Cancellare i preconcetti sulla Sicilia

Anche “I Viaggi del Goel” sono dedicati ai beni e territori confiscati dalla mafia. I pacchetti turistici sono costruiti o su strutture ricettive di chi si è opposto alla mafia o a partire da beni confiscati. “La nostra immagine di turismo consapevole è quella di persone davanti a una bibita di bergamotto fresca che parlino con persone che danno una testimonianza che incide anche nei loro sentimenti”, spiegano.

Libera Terra Mediterraneo e Palma Nana sono cooperative che si muovono similmente. “Organizziamo un percorso storico, evolutivo e di riflessione, perché il viaggiatore faccia una esperienza che lo inviti alla riflessione. Le storie dell’oggi sono a volte legate a piccolissime realtà che raccontano storie di grande cambiamento, è il caso del percorso sulle orme di padre Pino Puglisi.
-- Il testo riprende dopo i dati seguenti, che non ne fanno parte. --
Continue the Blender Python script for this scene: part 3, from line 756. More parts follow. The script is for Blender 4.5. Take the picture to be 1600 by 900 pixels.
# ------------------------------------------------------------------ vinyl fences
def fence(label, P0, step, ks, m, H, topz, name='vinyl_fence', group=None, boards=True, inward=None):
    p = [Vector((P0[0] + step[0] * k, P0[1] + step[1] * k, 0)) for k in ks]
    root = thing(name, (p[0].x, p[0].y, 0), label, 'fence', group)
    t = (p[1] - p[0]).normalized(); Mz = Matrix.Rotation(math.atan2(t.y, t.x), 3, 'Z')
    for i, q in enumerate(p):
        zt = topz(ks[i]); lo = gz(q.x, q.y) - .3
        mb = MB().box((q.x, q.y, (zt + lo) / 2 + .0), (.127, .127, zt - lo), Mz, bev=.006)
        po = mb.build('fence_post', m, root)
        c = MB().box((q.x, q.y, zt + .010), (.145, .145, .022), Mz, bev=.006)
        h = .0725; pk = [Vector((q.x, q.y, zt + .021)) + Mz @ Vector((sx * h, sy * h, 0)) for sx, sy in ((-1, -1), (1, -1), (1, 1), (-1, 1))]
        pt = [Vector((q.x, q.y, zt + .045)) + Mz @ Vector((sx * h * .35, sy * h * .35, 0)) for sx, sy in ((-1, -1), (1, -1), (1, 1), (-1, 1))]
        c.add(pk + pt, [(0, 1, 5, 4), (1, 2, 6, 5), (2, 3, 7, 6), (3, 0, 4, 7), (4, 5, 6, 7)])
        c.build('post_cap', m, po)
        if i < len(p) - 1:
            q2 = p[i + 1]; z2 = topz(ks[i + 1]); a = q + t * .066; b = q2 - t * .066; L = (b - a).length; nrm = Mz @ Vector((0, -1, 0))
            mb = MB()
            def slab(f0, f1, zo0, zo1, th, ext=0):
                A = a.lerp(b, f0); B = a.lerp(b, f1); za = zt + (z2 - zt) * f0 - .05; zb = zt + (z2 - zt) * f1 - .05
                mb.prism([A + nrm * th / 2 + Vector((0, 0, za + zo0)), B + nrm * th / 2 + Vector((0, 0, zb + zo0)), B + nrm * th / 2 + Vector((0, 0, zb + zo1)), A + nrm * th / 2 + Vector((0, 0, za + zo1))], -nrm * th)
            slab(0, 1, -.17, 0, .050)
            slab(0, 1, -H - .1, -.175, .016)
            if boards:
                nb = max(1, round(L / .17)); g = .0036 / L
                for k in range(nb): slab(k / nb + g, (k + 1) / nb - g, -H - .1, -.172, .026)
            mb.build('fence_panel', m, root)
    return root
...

Il tema del sangue, delle stragi, preferiamo metterlo da parte e parlare invece di quello che c’è oggi. Quello che noi facciamo è rivolto a cancellare i preconcetti e l’immagine costruita della Sicilia attraverso i film”, spiegano da Addio Pizzo.

Un turismo, dunque, quello legato ai beni confiscati, che da un lato rappresenta una risposta all’overtourism e dall’altro, conclude l’autrice, “esprime bene il concetto di sostenibilità, che non è solo ambientale, ma anche sociale ed economica. Non solo si cerca di rendere le risorse accessibili a tutti, ma si crea un’economia che possa durare e abbia ricadute positive sia sui luoghi che sulle generazioni future”.